A huge part of the problem, of course, stems from the UN’s members themselves. You could sense that frustration in the parting tirade of secretary general Ban Ki-moon himself this week when he effectively called out half the leaders in the room around him at the General Assembly.

You want to talk about governance failures, then let me tell you, was Ban’s go-for-the-jugular approach. Taking one nation after another he let rip, from Yemen, Libya, Iraq and Afghanistan to South Sudan, North Korea and Ukraine.

Ban said his message was clear: “Serve your people. Do not subvert democracy; do not pilfer your country’s resources; do not imprison and torture your critics.”

While no doubt it felt good for the UN leader to finally vent his spleen – and it did make for terrific television – one still felt stuck with the nagging questions of why it took him so long to say this so forcefully and can we expect it to be any different in the future?

The bombing of a UN humanitarian convoy trying to deliver aid to desperate Syrian civilians in Aleppo is a point in case.

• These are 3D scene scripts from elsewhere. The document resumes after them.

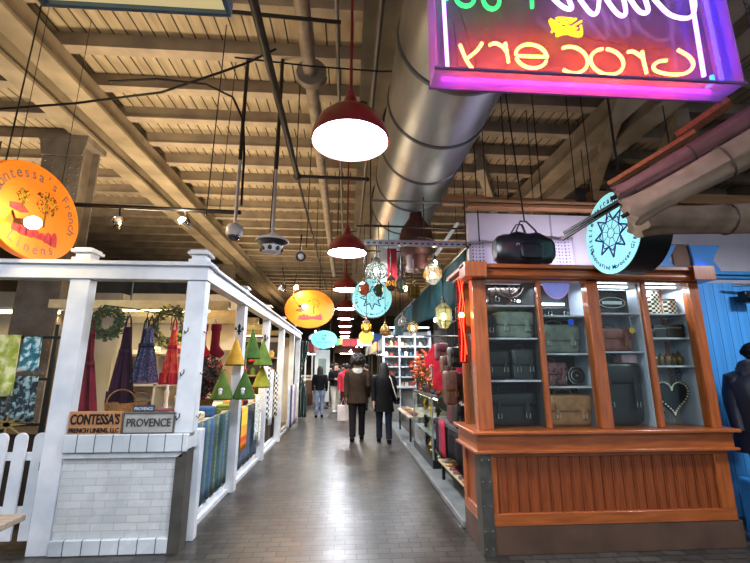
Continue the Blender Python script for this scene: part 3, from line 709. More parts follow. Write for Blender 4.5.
for x, y in ((-1.53, 4.1), (-2.66, 4.1), (-1.53, 5.82), (-1.53, 7.62), (-1.53, 9.4), (-1.53, 11.2)):
    k = .72 if y < 5 else .6
    mb = MB()
    for w, z0, z1 in ((.13, 2.645, 2.69), (.1, 2.69, 2.76), (.145, 2.76, 2.8), (.12, 2.8, 2.83)): mb.bx(x-w*k, x+w*k, y-w*k, y+w*k, 2.645+(z0-2.645)*k, 2.645+(z1-2.645)*k)
    mb.build('capital', white_paint, t, bevel=.004)
mb = MB()
for a, b in zip([4.2]+sides[:-1], sides): mb.bx(-1.64, -1.58, a+.06, b-.07, 0, .11); mb.bx(-1.58, -1.53, a+.06, b-.07, 0, .055)
mb.build('base_board', white_paint, t, bevel=.004)
mb = MB()
for z in (1.15, 1.55, 1.95): mb.tube([(-1.6, 4.03, z), (-1.58, 4.0, z-.03), (-1.555, 4.0, z), (-1.56, 4.01, z+.03)], .005, 6); mb.tube([(-1.43, 4.07, z), (-1.41, 4.08, z-.02), (-1.4, 4.1, z+.02)], .005, 6)
mb.build('hook', black_metal, t)
mb = MB()
for y in (5.82, 7.62):      # black lily ornaments on the inner posts
    T = FRONT(-1.53, y-.075, 2.12)
    mb.prism([(0, .09), (.02, .05), (.012, 0), (.012, -.07), (-.012, -.07), (-.012, 0), (-.02, .05)], T, .01)
    for s in (-1, 1): mb.tube([T @ Vector(p) for p in ((0, -.03, .005), (s*.035, .01, .005), (s*.05, .035, .005), (s*.058, .01, .005), (s*.045, -.005, .005))], .008, 6)
    mb.prism([(-.035, -.035), (.035, -.035), (.035, -.02), (-.035, -.02)], T, .012)
mb.build('lily_ornament', black_metal, t)
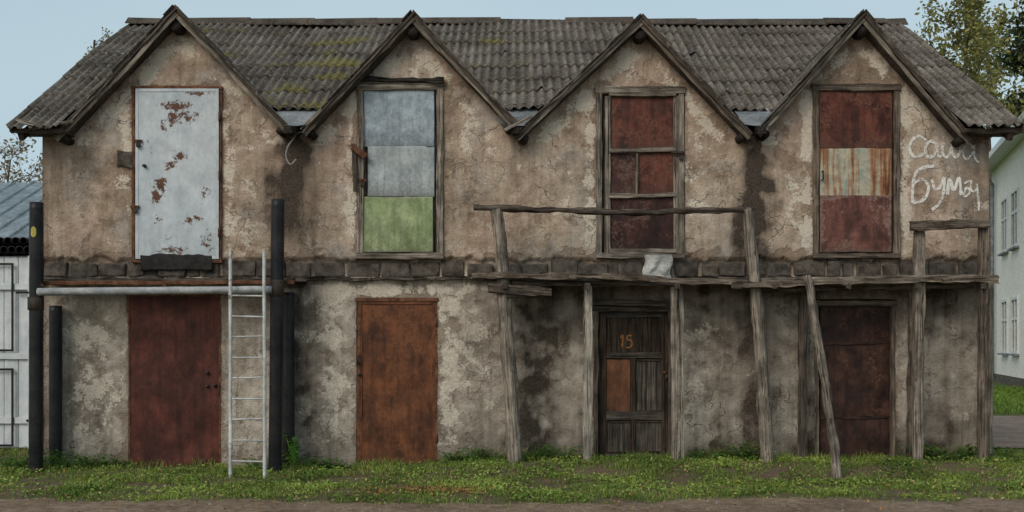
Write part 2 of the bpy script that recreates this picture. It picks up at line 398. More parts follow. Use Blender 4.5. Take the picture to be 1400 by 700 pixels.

Should it prove that the attack was carried out by warplanes from Russia, one of the UN’s own permanent members of the Security Council, then, understandably, you have to wonder where the organisation goes from here.

The Syrian conflict more than anything else has revealed the UN Security Council’s obvious drawbacks. Its founding premise of a world ordered by states is no longer a truism or workable.

Over the past few years I have covered conflicts in places such as Somalia, Nigeria, Syria and Iraq involving Islamist inspired terror groups including al-Shabaab, Boko Haram and so-called Islamic State (IS).

All of these have evolved from particular local circumstances but often have a reach and consequence way beyond this, both regional and global too. In response, the UN Security Council that was established to help prevent and arbitrate state-to-state conflict is simply out of step with an entirely different world and the threats it has thrown up.

New global fault lines threatening traditional patterns of stability and involving a new generation of lethal non-state players, principally in the form of violent jihadism, have changed the ground rules and subsequently the UN’s ability to respond.

For these new players, state-based systems mean little or nothing, as does international law. Faced with this, the UN shows signs of drifting into irrelevance. It’s also not just non-state players that pose a threat.

“Present in this hall today are representatives of governments that have ignored, facilitated, funded, participated in or even planned and carried out atrocities inflicted by all sides, ” Ban rightly pointed out, talking about Syria in his final speech this week.

As the need for his successor looms, the qualities needed in the next secretary general are becoming clearer by the day.

Whoever takes on this daunting task will need to be willing to give recommendations to the Security Council without fear or favour to its permanent veto-wielding members.

When it comes to conflicts like Syria's, they must also point the finger and single out those guilty of what Ban described as “feeding the war machine”. Remarks such as these need, of course, to be made from the outset of any secretary general’s appointment, not left to his departing speech.

Words too need to be backed up by real deeds: bold, robust and first and foremost in the interests of protecting human life.

Many of these changes and improvements do not require the UN charter to be rewritten; they are already stated within it. What is takes is political will. In such a process there is also no such thing as “one-off” reform but, instead, the need to respond alongside changing global demands and challenges.

The time has come for the UN to fully adopt a doctrine of prevention rather than a culture of reaction that has so undermined its position and led to the calamity of wars like those in Syria and Iraq.

A renewed emphasis on peacemaking, social justice, development and human rights would underpin this, given how eroded such founding principles have become within a UN so often lost in its own power brokering and bureaucratic maze.

No longer can the UN be “last in and first out” of global crises.

The time has come for it to listen to those ordinary people across the world; those who more often than not pay the most terrible price for its decisions – or indecision.